Sex Column: On Pleasure

Dear readers,

I would like to put forward a proposal. I would like to assert that the act of sex—any act of sex—is not synonymous with seeking orgasm. Popular culture, media, and pornography (as they are wont to do) have perpetuated the simple belief that the orgasm is everything to sex. Of course, I am not trying to bash the orgasm. Orgasms are pretty awesome, and I am not arguing against seeking orgasms during sex. However, focusing on orgasm above all else has had the effect of diminishing the importance of or ignoring altogether other forms of sexual pleasure. Instead, I want to take this moment to celebrate all forms of sexual pleasure (orgasms included!).

If anything, every sex act has the potential to be pleasurable in and of itself and not just because some of them eventually lead to orgasm. For instance, the act and process of arousal can and should be explored and milked for all its worth. A very particular kind of fun can be had from exploring arousal: the different types of touches that produce excitement, the fantasies that stretch the abilities of your imagination, and the general enjoyment that arises from the process of play.

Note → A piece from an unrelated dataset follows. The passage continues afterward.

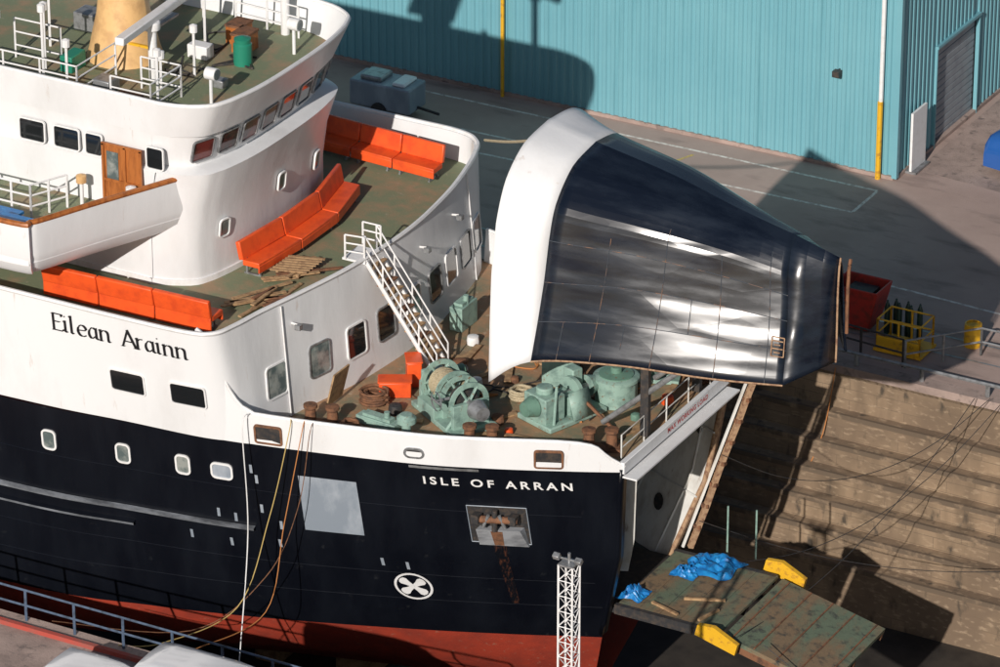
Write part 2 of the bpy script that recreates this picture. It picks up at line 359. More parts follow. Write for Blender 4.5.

The search for sensations that add pleasure but aren’t necessarily “orgasmic” in nature can also add to those moments that may be more heated. While focusing solely on genitalia can be productive in reaching orgasm, the human body has a whole range of sense that can be stimulated in the process. Light touches pretty much anywhere else only add to the overall experience. By adding these different touches, you may eventually find new sensations that you like.

By removing the orgasm goal, certain pleasurable sensations that have been previously ignored in favor of thinking about the future pleasure of orgasm may surprise you. Just simple changes to how you think about sex can change how you experience sex. And don’t be afraid to think certain thoughts. The value of fantasy is its inherent unreality. No one has to know what you are thinking about unless you want them to. In addition, just because something is supposed to feel good does not mean it has to feel good for you. Sometimes, certain things don’t feel good until other things have into place before them. So again, I give you my constant refrain: explore and try something different! The explorations that ignore or delay orgasms can ultimately result in more intense orgasms later on.

So, now that I have hopefully convinced you that the other parts of sex can be fun too, I feel obligated to talk a little more about the orgasm. I will first recognize that not all orgasms are created equal. At least not according to science in the media. Only recently has there been some consensus that the female orgasm exists. Moreover, while we have a fairly accurate popular script on how to achieve male orgasm (and some puerile hand motions, sounds, and other charming markers of maturity to go along with this script), the female orgasm is a mysterious animal to be searched for furtively and celebrated ceremoniously when found on chance. Which is ridiculous. I believe that the notion that male-bodied individuals can have orgasms anytime they want but female orgasms are just a lot of hard work is constructed through the kind of information that is taught about particular bodies.

I believe that most individuals have an understanding that the clitoris is a point (or possibly the point) of pleasure for women. However, stimulation of the clitoris is not the only and possibly not the best way to achieve orgasm for female-bodied persons. Some individuals have been documented as being able to orgasm by sheer force of thought and willpower. Furthermore, there are still a lot of misunderstandings about the clitoris and how it should be treated. For example, the clitoris is very sensitive. There is an impressive concentration of nerves in just one very compact location. Heavy stimulation may sometimes be painful and even light stimulation may be uncomfortable at the very beginning for certain individuals. So, once you’ve found the clitoris, don’t celebrate by being overzealous.

In much the same way that focusing on orgasms can be both awesome and distracting, focusing too heavily on one body part like the clitoris can be both awesome and distracting. There is no harm in starting with less intense sensations and lighter touches. This applies for all bodies (though I think the clitoris is a rather illustrative example): even if the script says that something is supposed to pleasurable, you won’t know until you try it yourself, and starting slow and light while focusing on the present actions and sensations is always the best way to explore.